On va aussi travailler sur des projets concrets, notamment avec Philippe Pujol, sur des expositions qui montrent qui sont vraiment les Marseillais, et pour montrer la pluralité de Marseille.
Le Méridional – Comment les Marseillais peuvent soutenir cette initiative ? Â
Marie-Laure Guidi : Nous avons créé une association qui s’appelle Marseille au pluriel, donc le premier des réflexes devrait être d’adhérer à l’association. La cotisation est modique, 30 € l’année. On peut aussi faire ce qu’on appelle des « cotisations suspendues », une personne peut offrir la cotisation à une autre qui ne peut pas financièrement se le permettre. La volonté à travers cela c’est d’être le plus représentatif possible.

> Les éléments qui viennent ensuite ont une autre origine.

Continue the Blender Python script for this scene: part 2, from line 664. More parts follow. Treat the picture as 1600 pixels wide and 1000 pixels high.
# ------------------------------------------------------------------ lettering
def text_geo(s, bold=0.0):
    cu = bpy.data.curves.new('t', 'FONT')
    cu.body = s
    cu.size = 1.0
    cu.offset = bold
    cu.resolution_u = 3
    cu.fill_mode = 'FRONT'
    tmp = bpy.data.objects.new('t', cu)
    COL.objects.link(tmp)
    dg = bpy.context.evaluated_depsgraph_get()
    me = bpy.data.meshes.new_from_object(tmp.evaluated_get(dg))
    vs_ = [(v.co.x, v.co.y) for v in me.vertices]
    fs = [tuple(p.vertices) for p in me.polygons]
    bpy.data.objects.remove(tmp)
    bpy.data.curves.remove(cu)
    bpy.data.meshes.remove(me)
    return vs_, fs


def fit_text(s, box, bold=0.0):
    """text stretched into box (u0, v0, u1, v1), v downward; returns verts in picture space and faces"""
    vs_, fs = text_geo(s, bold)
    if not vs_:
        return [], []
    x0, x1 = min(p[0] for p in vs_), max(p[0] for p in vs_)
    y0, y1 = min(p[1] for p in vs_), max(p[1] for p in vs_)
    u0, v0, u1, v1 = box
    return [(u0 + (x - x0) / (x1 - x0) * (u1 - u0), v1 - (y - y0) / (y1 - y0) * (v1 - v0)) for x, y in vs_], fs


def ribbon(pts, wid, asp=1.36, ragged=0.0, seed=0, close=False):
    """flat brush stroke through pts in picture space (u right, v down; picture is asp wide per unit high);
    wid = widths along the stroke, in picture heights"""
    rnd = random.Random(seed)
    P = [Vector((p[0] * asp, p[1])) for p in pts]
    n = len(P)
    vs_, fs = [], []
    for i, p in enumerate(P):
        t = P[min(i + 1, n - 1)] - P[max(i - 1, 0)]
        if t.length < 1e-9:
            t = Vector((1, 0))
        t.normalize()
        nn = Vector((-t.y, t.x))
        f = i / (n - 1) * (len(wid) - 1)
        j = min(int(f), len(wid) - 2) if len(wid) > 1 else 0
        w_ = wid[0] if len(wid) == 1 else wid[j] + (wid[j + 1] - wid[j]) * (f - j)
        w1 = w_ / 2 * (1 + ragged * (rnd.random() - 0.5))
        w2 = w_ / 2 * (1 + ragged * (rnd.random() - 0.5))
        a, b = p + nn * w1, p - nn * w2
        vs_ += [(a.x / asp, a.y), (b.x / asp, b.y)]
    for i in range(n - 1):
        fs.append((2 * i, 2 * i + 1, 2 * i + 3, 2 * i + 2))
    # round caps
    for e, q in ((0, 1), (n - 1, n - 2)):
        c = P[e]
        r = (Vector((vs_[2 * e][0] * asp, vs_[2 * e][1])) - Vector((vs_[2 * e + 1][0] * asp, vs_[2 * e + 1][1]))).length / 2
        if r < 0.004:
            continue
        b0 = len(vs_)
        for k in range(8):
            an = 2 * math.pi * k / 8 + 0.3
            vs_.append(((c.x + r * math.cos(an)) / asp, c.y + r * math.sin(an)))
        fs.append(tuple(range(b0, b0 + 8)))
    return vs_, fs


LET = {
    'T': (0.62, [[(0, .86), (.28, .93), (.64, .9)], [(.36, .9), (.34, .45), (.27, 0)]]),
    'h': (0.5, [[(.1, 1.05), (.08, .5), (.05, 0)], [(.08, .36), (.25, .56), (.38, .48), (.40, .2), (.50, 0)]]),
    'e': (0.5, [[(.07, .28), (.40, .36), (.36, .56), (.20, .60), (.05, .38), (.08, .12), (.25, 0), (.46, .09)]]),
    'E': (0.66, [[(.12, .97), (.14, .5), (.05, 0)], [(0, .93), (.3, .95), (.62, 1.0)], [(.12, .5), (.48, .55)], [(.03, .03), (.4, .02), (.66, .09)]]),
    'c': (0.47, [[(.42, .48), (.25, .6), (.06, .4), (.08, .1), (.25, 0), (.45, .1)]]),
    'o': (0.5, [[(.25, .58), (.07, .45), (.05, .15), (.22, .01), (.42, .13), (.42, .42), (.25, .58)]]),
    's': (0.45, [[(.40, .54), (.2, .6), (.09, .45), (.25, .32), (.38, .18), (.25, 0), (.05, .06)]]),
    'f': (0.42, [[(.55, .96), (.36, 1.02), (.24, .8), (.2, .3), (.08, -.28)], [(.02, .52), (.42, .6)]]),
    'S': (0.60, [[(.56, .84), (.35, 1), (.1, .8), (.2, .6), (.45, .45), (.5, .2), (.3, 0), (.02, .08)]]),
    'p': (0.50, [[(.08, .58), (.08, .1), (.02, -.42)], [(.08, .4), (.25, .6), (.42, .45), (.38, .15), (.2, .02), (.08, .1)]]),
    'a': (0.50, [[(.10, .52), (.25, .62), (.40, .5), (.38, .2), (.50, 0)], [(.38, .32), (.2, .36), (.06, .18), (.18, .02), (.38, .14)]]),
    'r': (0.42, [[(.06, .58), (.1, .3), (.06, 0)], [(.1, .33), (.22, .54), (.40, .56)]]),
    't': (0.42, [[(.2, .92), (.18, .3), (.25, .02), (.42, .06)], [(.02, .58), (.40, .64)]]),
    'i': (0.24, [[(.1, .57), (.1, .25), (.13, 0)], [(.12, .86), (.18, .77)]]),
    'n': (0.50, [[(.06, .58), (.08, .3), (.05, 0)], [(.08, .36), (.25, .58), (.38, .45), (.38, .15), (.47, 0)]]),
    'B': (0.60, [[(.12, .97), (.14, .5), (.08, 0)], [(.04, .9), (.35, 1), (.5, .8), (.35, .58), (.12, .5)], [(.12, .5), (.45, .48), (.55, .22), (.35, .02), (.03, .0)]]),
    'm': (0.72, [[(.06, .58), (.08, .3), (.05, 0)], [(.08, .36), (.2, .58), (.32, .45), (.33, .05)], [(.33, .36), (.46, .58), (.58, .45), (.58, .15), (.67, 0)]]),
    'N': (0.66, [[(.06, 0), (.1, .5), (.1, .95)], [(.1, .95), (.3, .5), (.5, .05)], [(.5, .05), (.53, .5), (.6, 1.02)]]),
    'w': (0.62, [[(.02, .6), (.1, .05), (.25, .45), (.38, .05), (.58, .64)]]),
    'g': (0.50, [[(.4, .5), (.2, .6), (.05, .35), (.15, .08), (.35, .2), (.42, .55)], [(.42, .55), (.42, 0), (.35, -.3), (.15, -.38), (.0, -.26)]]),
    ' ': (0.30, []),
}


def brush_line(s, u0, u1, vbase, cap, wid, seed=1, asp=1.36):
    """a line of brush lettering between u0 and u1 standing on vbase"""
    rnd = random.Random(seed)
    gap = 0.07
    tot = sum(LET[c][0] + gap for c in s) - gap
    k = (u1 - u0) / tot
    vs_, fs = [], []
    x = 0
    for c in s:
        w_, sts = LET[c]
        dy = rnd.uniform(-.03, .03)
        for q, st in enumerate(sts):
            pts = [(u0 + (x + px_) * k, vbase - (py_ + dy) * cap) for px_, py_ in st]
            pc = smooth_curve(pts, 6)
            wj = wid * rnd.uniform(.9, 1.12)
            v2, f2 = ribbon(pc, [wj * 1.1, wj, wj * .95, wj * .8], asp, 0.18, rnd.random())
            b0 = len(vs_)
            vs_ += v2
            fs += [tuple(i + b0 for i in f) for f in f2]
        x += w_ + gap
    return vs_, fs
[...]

Notre collectif, ne marchera que si le plus de Marseillais s’approprient notre histoire et que l’on la construise ensemble.
Le Méridional – Comment est-ce que vous voyez Marseille dans l’avenir ?
Marie-Laure Guidi : On aura réussi si à un moment donné, tous les Marseillais se sentent marseillais du même Marseille, que tous les Marseillais se disent : « je vais au Mucem, je vais m’y voir par exemple ». Que la cohésion qu’on retrouve au stade, on la retrouve dans n’importe quel autre endroit de Marseille.
Alain Cabras : Je parlais de l’interculturalité, cette matière a un sens uniquement si elle produit un récit collectif. On aimerait que demain on dise : « Tiens, à « Marseille au pluriel », ils auront permis au moins, que nous ayons un récit sur Marseille différent ». Il faut faire en sorte que le balancier qui est parti très loin dans la division revienne vers un peu plus d’unicité. Malgré nos différences, il faut arriver à refaire un petit récit collectif commun.